Yes, but you'd have to be extremely careful about it. For example, if you create 192.168.0.0/16 and 192.168.0.0/24, the former will be assigned as the parent of the later. However, if someone later creates 192.168.0.0/20, it will become the new parent for 192.168.0.0/24.

At present we can't find a way to do this so if the answer is yes a big thumbs up from me.

There are various net_* lookups that you can use to query by parent prefix. It's off-topic for this FR, however I invite you to start a separate discussion with the details of what you're trying to do.

We would need the ability to set permission constraints like {"_parent_prefix__tenant__slug":"something"}.

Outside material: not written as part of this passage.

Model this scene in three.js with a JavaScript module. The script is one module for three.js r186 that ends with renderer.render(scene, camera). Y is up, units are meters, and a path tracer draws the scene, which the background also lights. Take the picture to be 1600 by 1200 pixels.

In that case any IP Address that is in-scope for a parent prefix with that tenant should be editable/viewable for the users with the permission assigned. Even if there is a sub-prefix defined in between, e.g.:

Prefixes:
192.168.0.0/16 (no tenant set)
\_ 192.168.200.0/24 (tenant: contoso)
    \_ 192.168.200.128/25 (no tenant set)

User "allen" with view/edit/change/delete permissions on IPAddress objects with {"_parent_prefix__tenant__slug":"contoso"} should now be able to create / manage IP Address objects inside 192.168.200.128/25 imo. This usecase oughta be very common. Thoughts?

elipsion commented 1 year ago

Yes, but you'd have to be extremely careful about it. For example, if you create 192.168.0.0/16 and 192.168.0.0/24, the former will be assigned as the parent of the later. However, if someone later creates 192.168.0.0/20, it will become the new parent for 192.168.0.0/24.

At present we can't find a way to do this so if the answer is yes a big thumbs up from me.

There are various net_* lookups that you can use to query by parent prefix. It's off-topic for this FR, however I invite you to start a separate discussion with the details of what you're trying to do.

We would need the ability to set permission constraints like {"_parent_prefix__tenant__slug":"something"}.

In that case any IP Address that is in-scope for a parent prefix with that tenant should be editable/viewable for the users with the permission assigned. Even if there is a sub-prefix defined in between, e.g.:

Prefixes:
192.168.0.0/16 (no tenant set)
\_ 192.168.200.0/24 (tenant: contoso)
    \_ 192.168.200.128/25 (no tenant set)

User "allen" with view/edit/change/delete permissions on IPAddress objects with {"_parent_prefix__tenant__slug":"contoso"} should now be able to create / manage IP Address objects inside 192.168.200.128/25 imo. This usecase oughta be very common. Thoughts?

This sounds un-doable, due to how relational databases work. It also introduces lots of room for unnecessarily opinionated default functionality; how many levels up should be searched for tenants? Is shadowing a thing? How can the user detect if the parent prefix does not have a tenant set? And so on.

Your best bet is to leave all this to the one implementing an ACL themselves, which in your case would probably be a stack of ACLs checking if the parent prefix tenant is blank, and the one above that has the appropriate slug set.